Right now, it is clear that NFTs are a bridge between traditional art and a new realm of possibilities. Art and tech are quickly evolving, and one way to make sense of it is to dive in and join the dance. We need more people involved to continue to make beautiful things.
0xDEAFBEEF is an artist and engineer who, over the past 20 years, has tinkered across art and technology, working with music, sound recording, computer animation, blacksmithing, and generative art. He received his BASc in electrical engineering and MSc from the University of Toronto, where he contributed to internationally recognized research in the field of computer animation. As a classically trained musician with a strong background in sound technology, he brings together all his interests in a bespoke art practice, using low-level computer code and a minimal toolset to craft raw information into audiovisual artworks. His recent generative works adopting blockchain technology as both a subject and medium have gained widespread attention.
Boreta is known as a member of The Glitch Mob, a beat-driven electronic group that has been touring for more than a decade. Since their establishment in 2006, the electronic live act has performed at festivals around the world including Coachella, Lollapalooza, and others. The artist has collaborated with spiritual teachers Ram Dass and Alan Watts on guided meditations with his Grammy-nominated ambient project, Superposition. In 2021, he extended his creative exploration into generative music with a collaboration alongside Aaron Penne and Bright Moments called Rituals on Art Blocks.
Botto is a decentralized, community-directed artist who autonomously creates works of art based on collective feedback. The artist works in collaboration with thousands of community participants to create artworks each week. Its artistic capabilities are based on an art engine that has synthesized millions of works of pre-existing art. Botto's community trains the aesthetic tastes of Botto through a voting mechanism, subsequently curating one artwork deemed worthy for auction. Works by the decentralized autonomous artist have been featured in dozens of exhibitions around the world, with the artist continuing to spawn new creations every week.

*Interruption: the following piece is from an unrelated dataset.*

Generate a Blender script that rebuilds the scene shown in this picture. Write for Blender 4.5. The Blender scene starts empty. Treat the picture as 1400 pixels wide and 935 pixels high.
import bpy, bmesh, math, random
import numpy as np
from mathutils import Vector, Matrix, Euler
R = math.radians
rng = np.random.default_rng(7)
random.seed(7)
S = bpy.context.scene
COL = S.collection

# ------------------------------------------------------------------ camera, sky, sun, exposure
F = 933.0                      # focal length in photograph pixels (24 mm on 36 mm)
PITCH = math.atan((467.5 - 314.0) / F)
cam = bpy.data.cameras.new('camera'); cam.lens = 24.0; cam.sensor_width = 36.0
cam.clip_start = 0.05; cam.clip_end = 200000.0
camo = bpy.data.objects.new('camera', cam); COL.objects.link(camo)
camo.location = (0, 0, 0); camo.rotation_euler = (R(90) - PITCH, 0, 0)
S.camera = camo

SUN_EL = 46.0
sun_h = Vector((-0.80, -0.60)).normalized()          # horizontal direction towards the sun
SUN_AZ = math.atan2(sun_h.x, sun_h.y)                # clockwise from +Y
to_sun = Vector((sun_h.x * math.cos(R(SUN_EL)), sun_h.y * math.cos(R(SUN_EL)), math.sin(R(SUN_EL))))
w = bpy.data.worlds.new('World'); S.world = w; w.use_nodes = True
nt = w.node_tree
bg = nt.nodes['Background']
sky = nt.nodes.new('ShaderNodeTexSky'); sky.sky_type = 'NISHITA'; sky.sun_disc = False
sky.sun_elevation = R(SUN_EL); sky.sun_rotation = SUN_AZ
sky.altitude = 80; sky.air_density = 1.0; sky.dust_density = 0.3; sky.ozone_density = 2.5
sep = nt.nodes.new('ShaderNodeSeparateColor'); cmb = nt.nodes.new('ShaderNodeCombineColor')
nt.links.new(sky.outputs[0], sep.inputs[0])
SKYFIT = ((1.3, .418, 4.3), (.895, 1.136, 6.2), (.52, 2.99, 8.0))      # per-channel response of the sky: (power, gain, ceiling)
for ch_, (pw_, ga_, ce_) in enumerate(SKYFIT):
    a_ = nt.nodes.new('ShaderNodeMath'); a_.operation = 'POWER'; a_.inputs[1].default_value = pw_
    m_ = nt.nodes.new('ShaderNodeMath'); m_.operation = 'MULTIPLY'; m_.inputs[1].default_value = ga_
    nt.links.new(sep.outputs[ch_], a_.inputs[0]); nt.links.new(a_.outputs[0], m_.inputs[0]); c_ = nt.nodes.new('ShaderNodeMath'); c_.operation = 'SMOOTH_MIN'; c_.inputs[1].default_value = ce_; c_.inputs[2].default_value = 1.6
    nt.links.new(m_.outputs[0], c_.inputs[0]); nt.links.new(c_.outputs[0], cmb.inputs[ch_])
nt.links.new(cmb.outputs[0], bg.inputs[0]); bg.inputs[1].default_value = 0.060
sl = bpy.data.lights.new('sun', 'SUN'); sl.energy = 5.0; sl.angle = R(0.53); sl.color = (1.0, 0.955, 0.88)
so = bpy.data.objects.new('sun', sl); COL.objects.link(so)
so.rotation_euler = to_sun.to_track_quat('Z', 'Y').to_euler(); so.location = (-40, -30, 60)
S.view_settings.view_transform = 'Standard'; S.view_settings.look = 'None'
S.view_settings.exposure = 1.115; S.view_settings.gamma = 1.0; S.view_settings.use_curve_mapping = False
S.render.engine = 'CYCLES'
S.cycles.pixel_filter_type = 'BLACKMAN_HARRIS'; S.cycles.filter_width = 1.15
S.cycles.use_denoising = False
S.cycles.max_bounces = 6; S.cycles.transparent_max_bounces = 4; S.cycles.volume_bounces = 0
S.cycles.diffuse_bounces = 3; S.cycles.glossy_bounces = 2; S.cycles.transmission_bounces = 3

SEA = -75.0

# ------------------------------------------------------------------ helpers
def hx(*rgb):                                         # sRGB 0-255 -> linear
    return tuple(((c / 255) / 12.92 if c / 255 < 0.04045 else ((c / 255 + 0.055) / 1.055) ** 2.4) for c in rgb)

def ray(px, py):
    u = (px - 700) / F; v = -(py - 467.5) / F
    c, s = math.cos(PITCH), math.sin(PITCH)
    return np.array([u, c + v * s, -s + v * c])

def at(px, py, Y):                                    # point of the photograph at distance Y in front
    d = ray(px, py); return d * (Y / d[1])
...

Sarah Friend is an artist and software developer who specializes in blockchain, games, and the p2p web. Her work critically examines technology and interfaces, in both content and form, considering system-building as a narrative impulse. She is a participant in the Berlin Program for Artists; a co-curator of Ender Gallery, an artist residency taking place inside the game Minecraft; an alumni of Recurse Centre, a retreat for programmers; and an organizer of Our Networks, a conference on all aspects of the distributed web. She has exhibited globally, including at Galerie Nagel Draxler, Berlin and Cologne; Illingworth Kerr Gallery, Calgary; Kunstverein, Hamburg; Oökultur, Linz; suns.works, Zurich; and Floating University, Berlin.
Aaron Penne is a renowned artist and engineer making generative artwork with code since 2018. His work has sold at Sotheby’s and shown internationally at galleries and museums. He is the Director of Engineering at Art Blocks, helping to build the future of generative art as a medium. In 2021, he was one of the top 50 artists in the NFT space globally.